‘Hurt Locker’ Prods to Launch Legal Barrage Against Downloaders

The producers of “The Hurt Locker” have reportedly signed up with the U.S. Copyright Group in order to sue thousands — perhaps as many as tens of thousands — of individuals who illegally downloaded copies of the Oscar-winning movie from the Internet.

Voltage Pictures could file its complaints as soon as Tuesday of this week, according to The Hollywood Reporter.

The U.S. Copyright Group was formed by intellectual property lawyers with the goal of stopping movie copyright infringement and winning damages from illegal downloaders, according to its website. The firm did not reply to a query from the E-Commerce Times in time for publication.

“The Hurt Locker” is reportedly not the first film that the U.S. Copyright Group has filed suit over. The company’s attorneys have also apparently targeted suspected illegal downloaders of some 10 other films including “Far Cry,” “Call of the Wild 3D” and “Uncross the Stars.”

“The Hurt Locker,” though, is the most visible of the group, thanks to its Oscar win — and its high profile is prompting debate as to whether the movie industry is preparing to go down the same path that its counterparts in the music industry did some 10 years ago.

“If that is the plan, I don’t know what people are thinking. Those suits didn’t accomplish anything at all except to make the RIAA’s customers hate them,” said Doug Panzer, an attorney with Caesar, Rivise, Bernstein, Cohen & Pokotilow.

Lessons Learned From the RIAA

Several years ago, the Recording Industry Association of America began suing tens of thousands of individuals for illegally downloading music from peer-to-peer music and digital content-sharing sites.

Few of these cases made it into a courtroom; most individuals contacted by the RIAA settled their suits for a couple of thousand dollars.

However, the outcry over the RIAA’s tactics was huge. The perception was that many people merely settled to avoid the expense of a trial. There were accounts of the RIAA suing deceased people, for example, and making other errors — lending credence to the theory that innocent people were caught up in the RIAA’s legal net. The people sued by the RIAA included single mothers, senior citizens and others considered sympathetic, which added to the public relations problem.

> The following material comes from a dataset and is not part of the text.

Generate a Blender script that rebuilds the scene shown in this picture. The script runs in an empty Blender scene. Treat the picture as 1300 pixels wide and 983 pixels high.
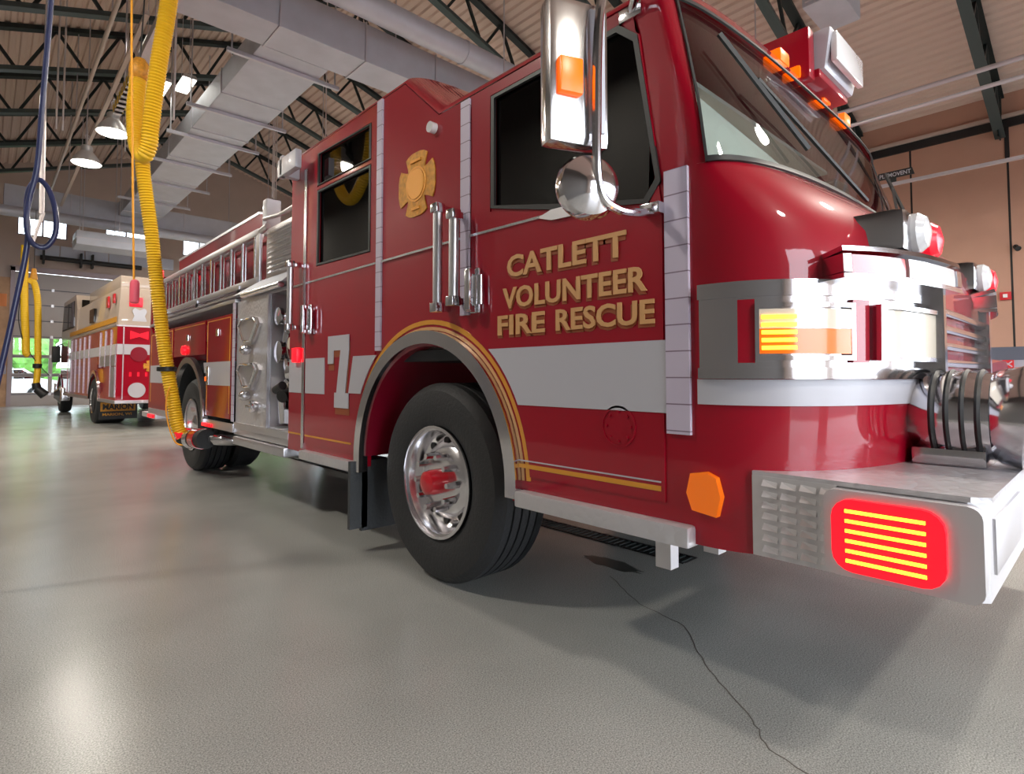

The RIAA dropped that approach more than a year ago, shifting its focus to working with ISPs to target illegal downloaders.

While the parallels between the RIAA’s tactics and the ones apparently being used by “The Hurt Locker” producers are obvious, the actions are not exactly the same.

For starters, the RIAA’s film-industry counterpart, the MPAA, is not involved in the “Hurt Locker” suit, spokesperson Howard Gantman told the E-Commerce Times.

Typically, when the movie industry has gone after copyright infringement, it has done so much further upstream, Aaron Moss, head of Greenberg Glusker’s litigation department, told the E-Commerce Times. It has either targeted wholesalers for illegally distributing copies of new films, or it has gone after equipment manufacturers or service providers that made it easy for consumers to illegally copy DVDs.

“For the most part, the movie industry never jumped on the RIAA’s bandwagon, at least in terms of suing individuals,” said Moss.

Money, Money, Money

There is another difference between these cases and the RIAA’s push: The former appear to be about the actual damages, while the RIAA’s end goal was always deterrence, Randy M. Friedberg, counsel with White and Williams, told the E-Commerce Times.

Even though it won an Oscar, “The Hurt Locker” did not make much money, he noted — but it was said to have been illegally downloaded by millions of people both before and after its Oscar win.

“It is easy to understand why the producers might conclude they were financially hurt by the illegal activity and want compensation for it,” remarked Friedberg.

Even if the movie producers’ motives differ from the RIAA’s, they will be using many of the same legal tactics that the RIAA did — tactics that were, in fact, originally developed by the music industry.

These cases usually run the same way, Moss explained. To identify the culprits, the producers must subpoena the relevant ISPs to find out the names behind the IP addresses that allegedly downloaded the content. The ISPs can either hand them over or resist the subpoena — either because they have concerns about their customers’ privacy or because complying with thousands of such requests could be a resource drain.

ISPs that decide to comply would have to noticy their customers, giving them a chance to file motions to quash the action. They would have to show the subpoena was improper, Moss explained — which might be difficult to do.

Once names were handed over, the attorneys would contact the individuals with an offer of settlement — a procedure that the U.S. Copyright Group is reportedly following on behalf of the other film producers it represents.

Anyone who might decide to fight it out in court would have only a few viable defenses to make, Panzer said, starting with the claim that somebody else downloaded the content, perhaps through an unsecured WiFi network. “It is taking a chance, though, going to court, to see if you are believed,” he said.